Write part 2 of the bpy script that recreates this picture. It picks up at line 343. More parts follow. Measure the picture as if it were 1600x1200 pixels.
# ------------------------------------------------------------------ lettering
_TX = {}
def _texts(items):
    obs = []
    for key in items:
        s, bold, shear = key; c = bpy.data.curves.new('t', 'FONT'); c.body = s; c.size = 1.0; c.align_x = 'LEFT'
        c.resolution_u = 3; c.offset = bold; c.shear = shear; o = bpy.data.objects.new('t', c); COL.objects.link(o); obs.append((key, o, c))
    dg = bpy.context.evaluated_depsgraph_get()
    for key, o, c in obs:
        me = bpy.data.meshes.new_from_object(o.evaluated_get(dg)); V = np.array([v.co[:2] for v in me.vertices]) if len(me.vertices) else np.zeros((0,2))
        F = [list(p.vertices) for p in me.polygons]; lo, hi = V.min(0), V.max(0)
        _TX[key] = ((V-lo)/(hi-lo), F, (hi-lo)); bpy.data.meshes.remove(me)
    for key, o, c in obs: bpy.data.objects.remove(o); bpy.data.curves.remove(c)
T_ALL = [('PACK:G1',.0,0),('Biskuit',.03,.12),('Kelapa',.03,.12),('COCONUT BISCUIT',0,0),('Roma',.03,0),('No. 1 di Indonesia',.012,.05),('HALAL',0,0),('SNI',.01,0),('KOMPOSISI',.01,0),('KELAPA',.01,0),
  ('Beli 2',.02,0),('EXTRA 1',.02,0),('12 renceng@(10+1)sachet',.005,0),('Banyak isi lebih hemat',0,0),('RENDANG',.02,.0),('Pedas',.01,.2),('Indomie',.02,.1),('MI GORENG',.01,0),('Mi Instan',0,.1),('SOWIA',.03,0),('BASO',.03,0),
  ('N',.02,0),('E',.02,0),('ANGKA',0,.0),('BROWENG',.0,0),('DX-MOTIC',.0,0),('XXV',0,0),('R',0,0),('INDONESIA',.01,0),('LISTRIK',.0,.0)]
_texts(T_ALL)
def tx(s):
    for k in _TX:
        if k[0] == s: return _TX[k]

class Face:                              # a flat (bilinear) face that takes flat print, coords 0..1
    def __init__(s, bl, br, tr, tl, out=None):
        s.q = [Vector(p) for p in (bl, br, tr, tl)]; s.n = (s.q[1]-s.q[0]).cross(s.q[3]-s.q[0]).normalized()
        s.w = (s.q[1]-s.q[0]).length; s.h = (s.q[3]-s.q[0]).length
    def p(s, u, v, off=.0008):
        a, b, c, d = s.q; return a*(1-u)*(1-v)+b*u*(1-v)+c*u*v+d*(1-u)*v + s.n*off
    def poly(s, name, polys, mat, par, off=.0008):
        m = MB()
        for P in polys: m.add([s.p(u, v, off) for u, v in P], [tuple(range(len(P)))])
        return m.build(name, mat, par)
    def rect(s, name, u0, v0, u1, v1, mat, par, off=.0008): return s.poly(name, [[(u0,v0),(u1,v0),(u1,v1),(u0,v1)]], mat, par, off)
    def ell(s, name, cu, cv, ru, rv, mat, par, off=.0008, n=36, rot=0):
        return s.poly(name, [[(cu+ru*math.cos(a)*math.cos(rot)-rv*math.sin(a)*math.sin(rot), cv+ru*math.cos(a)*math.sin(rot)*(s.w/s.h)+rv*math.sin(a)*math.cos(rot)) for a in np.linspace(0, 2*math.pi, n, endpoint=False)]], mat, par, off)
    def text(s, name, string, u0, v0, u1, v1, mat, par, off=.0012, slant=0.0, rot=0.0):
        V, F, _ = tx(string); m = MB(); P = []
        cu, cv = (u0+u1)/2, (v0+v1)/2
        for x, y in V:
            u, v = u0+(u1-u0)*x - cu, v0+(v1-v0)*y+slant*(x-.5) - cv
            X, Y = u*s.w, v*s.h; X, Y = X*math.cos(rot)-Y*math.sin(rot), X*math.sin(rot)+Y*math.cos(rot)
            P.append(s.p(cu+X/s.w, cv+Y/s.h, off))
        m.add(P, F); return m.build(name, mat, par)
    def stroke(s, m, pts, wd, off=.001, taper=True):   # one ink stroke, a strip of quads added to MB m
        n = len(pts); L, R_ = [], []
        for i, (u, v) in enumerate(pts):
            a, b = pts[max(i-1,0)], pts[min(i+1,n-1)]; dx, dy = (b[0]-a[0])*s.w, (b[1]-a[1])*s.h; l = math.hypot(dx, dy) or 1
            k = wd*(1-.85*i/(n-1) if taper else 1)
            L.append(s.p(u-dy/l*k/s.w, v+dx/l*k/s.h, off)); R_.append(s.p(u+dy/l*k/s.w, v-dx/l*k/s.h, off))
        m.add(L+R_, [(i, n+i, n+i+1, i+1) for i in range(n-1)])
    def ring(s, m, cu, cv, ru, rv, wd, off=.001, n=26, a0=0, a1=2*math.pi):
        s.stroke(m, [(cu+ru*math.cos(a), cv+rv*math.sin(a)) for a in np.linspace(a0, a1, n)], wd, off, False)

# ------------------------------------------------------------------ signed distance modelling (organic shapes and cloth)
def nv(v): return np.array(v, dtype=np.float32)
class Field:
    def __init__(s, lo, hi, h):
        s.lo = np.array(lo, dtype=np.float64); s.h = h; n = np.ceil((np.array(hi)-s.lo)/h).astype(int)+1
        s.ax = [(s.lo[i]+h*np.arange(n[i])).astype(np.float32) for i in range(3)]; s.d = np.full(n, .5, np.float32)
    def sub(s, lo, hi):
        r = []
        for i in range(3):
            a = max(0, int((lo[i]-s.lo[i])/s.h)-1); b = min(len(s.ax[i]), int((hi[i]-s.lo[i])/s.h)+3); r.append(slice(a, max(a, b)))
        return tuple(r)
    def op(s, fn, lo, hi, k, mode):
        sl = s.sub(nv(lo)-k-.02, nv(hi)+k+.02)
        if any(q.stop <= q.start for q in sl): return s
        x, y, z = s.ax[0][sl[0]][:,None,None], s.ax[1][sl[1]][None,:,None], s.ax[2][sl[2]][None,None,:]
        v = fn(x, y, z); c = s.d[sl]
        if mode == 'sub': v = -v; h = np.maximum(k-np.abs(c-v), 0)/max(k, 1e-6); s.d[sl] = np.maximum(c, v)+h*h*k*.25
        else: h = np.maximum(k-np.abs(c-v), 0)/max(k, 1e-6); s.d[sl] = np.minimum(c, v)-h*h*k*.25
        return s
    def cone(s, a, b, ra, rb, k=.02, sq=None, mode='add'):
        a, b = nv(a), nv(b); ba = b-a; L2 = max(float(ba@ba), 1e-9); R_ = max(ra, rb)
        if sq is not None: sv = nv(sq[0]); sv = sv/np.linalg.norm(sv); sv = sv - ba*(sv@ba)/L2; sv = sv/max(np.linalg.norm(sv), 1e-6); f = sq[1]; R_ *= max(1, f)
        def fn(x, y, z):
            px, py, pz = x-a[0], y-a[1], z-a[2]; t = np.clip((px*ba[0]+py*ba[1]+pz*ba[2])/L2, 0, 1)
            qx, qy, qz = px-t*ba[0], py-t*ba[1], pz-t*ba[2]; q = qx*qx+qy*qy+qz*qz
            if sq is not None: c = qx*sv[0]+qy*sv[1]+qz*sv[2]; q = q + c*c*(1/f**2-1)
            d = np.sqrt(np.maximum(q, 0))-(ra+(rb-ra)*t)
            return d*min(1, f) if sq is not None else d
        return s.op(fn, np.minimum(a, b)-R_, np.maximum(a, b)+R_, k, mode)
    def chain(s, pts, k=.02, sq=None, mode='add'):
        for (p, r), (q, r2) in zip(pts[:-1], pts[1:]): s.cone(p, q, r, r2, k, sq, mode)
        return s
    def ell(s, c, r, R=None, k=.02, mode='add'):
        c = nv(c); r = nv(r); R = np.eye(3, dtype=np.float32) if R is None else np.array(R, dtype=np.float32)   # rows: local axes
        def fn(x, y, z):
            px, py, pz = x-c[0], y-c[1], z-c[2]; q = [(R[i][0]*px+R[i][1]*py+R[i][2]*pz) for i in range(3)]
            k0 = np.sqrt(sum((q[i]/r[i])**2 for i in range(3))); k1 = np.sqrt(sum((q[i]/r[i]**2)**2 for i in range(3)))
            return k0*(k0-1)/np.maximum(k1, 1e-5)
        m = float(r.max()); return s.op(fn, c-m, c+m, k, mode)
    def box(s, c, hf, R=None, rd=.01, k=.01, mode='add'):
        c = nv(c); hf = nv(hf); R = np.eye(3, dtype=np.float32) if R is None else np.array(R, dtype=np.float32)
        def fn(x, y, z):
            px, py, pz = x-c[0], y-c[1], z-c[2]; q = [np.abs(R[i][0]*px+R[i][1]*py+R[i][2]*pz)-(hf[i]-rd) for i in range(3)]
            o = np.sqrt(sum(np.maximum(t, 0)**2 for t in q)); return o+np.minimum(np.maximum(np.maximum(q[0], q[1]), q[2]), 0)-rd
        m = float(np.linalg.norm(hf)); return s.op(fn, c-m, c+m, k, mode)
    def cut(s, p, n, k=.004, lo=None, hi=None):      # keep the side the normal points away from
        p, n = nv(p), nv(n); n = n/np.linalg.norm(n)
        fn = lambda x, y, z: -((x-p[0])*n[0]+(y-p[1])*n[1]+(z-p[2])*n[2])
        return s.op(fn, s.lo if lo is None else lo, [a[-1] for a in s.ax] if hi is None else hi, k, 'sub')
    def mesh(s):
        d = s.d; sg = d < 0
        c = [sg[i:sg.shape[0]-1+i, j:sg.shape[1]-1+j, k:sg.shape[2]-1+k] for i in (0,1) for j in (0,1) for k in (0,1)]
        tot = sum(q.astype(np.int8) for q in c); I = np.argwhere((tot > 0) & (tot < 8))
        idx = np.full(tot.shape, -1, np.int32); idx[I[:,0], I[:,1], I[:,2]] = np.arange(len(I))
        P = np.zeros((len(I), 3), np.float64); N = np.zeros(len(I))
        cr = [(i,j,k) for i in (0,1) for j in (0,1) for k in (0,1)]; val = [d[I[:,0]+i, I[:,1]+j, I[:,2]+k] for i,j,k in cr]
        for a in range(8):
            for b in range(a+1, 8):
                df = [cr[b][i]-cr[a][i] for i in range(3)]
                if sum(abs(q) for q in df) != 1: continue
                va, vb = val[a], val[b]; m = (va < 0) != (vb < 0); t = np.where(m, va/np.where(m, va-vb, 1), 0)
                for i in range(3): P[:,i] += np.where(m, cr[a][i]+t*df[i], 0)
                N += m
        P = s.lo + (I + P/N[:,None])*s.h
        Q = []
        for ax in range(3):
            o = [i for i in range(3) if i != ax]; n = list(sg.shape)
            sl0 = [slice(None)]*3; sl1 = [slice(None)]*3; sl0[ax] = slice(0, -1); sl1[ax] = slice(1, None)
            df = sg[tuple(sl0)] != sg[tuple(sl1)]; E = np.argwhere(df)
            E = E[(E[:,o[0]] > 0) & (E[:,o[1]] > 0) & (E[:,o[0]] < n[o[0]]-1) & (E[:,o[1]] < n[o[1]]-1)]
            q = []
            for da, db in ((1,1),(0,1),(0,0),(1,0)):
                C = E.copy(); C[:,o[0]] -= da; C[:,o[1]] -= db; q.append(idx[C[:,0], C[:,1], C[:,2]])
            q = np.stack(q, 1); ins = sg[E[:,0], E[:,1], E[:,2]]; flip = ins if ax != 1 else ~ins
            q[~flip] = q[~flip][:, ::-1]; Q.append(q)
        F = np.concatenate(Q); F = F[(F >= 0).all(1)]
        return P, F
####
From the listing above, pick out every line containing "that".

= Output for this task =
Write part 2 of the bpy script that recreates this picture. It picks up at line 343. More parts follow. Measure the picture as if it were 1600x1200 pixels.
class Face:                              # a flat (bilinear) face that takes flat print, coords 0..1